═════ RECORD EXCERPTS ═════

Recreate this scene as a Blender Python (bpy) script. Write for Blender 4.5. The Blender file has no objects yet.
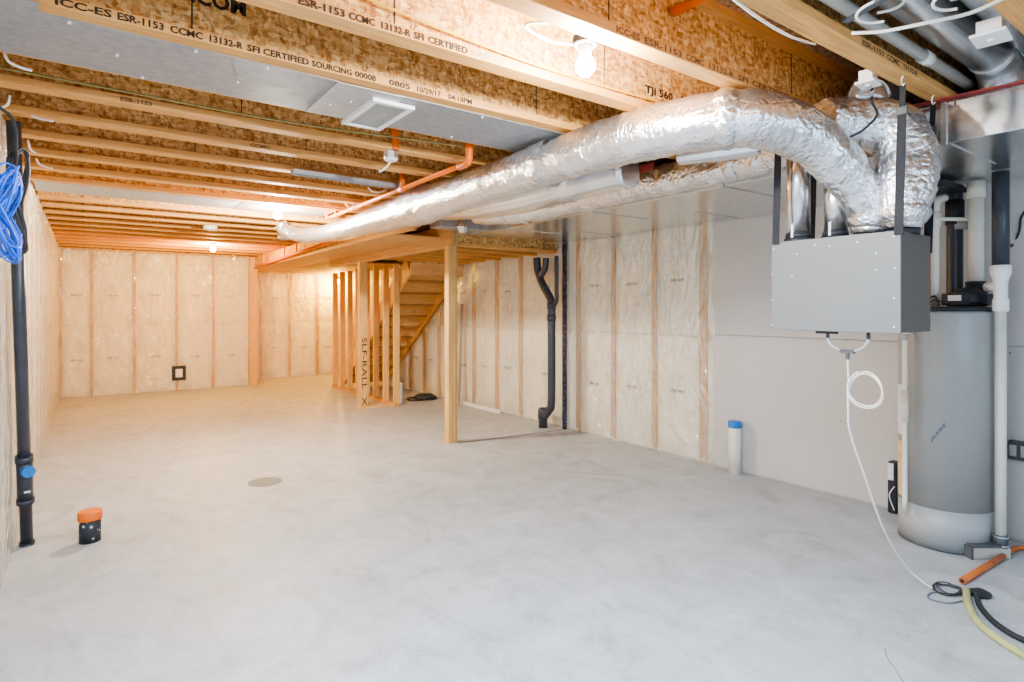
import bpy, bmesh, math, random
from mathutils import Vector, Matrix, noise
random.seed(7)
C = bpy.context.scene.collection
PI = math.pi
V = Vector

# ------------------------------------------------------------------ measuring helpers (photo pixel -> point on a real plane)
F, CX, HY, H = 588.0, 512.0, 310.0, 1.46
YAW = math.atan((512 - 86.4) / F)
S_, C_ = math.sin(YAW), math.cos(YAW)
def ray(x, y):
    u = (x - CX) / F
    return (S_ + u * C_, C_ - u * S_, (HY - y) / F)
def onz(x, y, z=0.0):
    d = ray(x, y); t = (z - H) / d[2]; return V((t * d[0], t * d[1], z))
def onx(x, y, X):
    d = ray(x, y); t = X / d[0]; return V((X, t * d[1], H + t * d[2]))
def ony(x, y, Y):
    d = ray(x, y); t = Y / d[1]; return V((t * d[0], Y, H + t * d[2]))

# ------------------------------------------------------------------ materials
def srgb(r, g, b):
    f = lambda c: c / 12.92 if c <= 0.04045 else ((c + 0.055) / 1.055) ** 2.4
    return (f(r / 255), f(g / 255), f(b / 255), 1)
class NT:
    def __init__(s, name):
        s.m = bpy.data.materials.new(name); s.m.use_nodes = True
        s.t = s.m.node_tree; s.n = s.t.nodes; s.p = s.n['Principled BSDF']; s.out = s.n['Material Output']
    def new(s, typ, **kw):
        n = s.n.new(typ)
        for k, v in kw.items():
            if hasattr(n, k): setattr(n, k, v)
            else: n.inputs[k].default_value = v
        return n
    def link(s, a, b): s.t.links.new(a, b)
    def coord(s, scale=(1, 1, 1), kind='Object', rot=(0, 0, 0)):
        tc = s.new('ShaderNodeTexCoord'); mp = s.new('ShaderNodeMapping')
        mp.inputs['Scale'].default_value = scale; mp.inputs['Rotation'].default_value = rot
        s.link(tc.outputs[kind], mp.inputs['Vector']); return mp.outputs['Vector']
    def ramp(s, fac, stops):
        r = s.new('ShaderNodeValToRGB'); e = r.color_ramp.elements
        while len(e) < len(stops): e.new(0.5)
        for k, (pos, col) in enumerate(stops): e[k].position = pos; e[k].color = col
        s.link(fac, r.inputs['Fac']); return r.outputs['Color']
    def noise(s, vec, scale, detail=4, rough=0.55, dist=0.0):
        n = s.new('ShaderNodeTexNoise'); n.inputs['Scale'].default_value = scale; n.inputs['Detail'].default_value = detail
        n.inputs['Roughness'].default_value = rough; n.inputs['Distortion'].default_value = dist
        s.link(vec, n.inputs['Vector']); return n.outputs['Fac']
    def bump(s, h, strength=0.3, dist=0.01):
        b = s.new('ShaderNodeBump'); b.inputs['Strength'].default_value = strength; b.inputs['Distance'].default_value = dist
        s.link(h, b.inputs['Height']); s.link(b.outputs['Normal'], s.p.inputs['Normal']); return b
    def mixc(s, a, b, fac, mode='MIX'):
        n = s.new('ShaderNodeMix'); n.data_type = 'RGBA'; n.blend_type = mode
        for sock, val in ((n.inputs[0], fac), (n.inputs[6], a), (n.inputs[7], b)):
            if hasattr(val, 'is_linked'): s.link(val, sock)
            else: sock.default_value = val
        return n.outputs[2]
    def set(s, **kw):
        for k, v in kw.items():
            s.p.inputs[k.replace('_', ' ')].default_value = v
        return s

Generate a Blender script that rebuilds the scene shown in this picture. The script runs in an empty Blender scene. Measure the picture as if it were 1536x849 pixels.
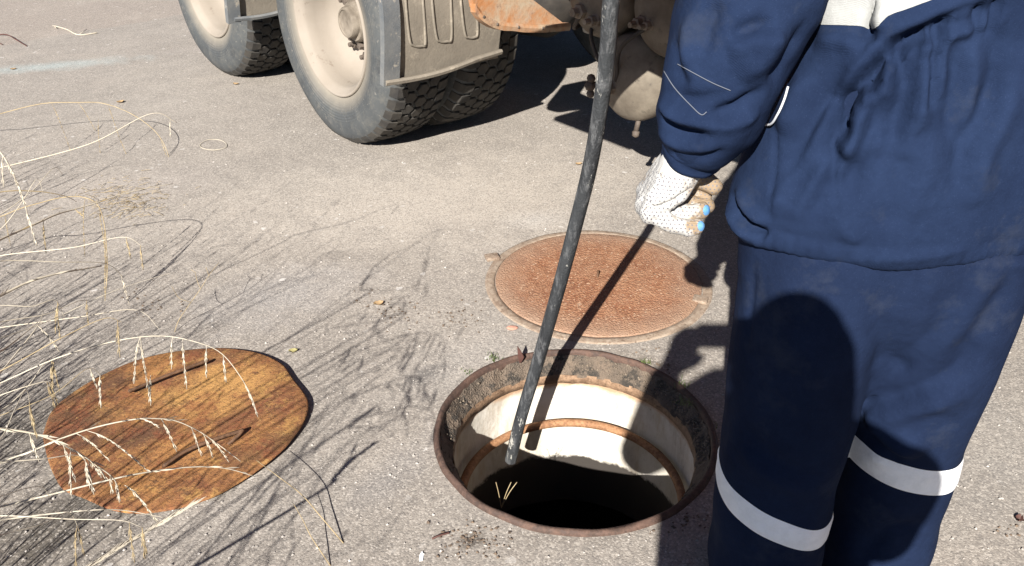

═════

Gather from the data above every line with the string "scene".

Recreate this scene as a Blender Python (bpy) script. Write for Blender 4.5. The Blender file has no objects yet.
C = bpy.context.scene.collection
Generate a Blender script that rebuilds the scene shown in this picture. The script runs in an empty Blender scene. Measure the picture as if it were 1536x849 pixels.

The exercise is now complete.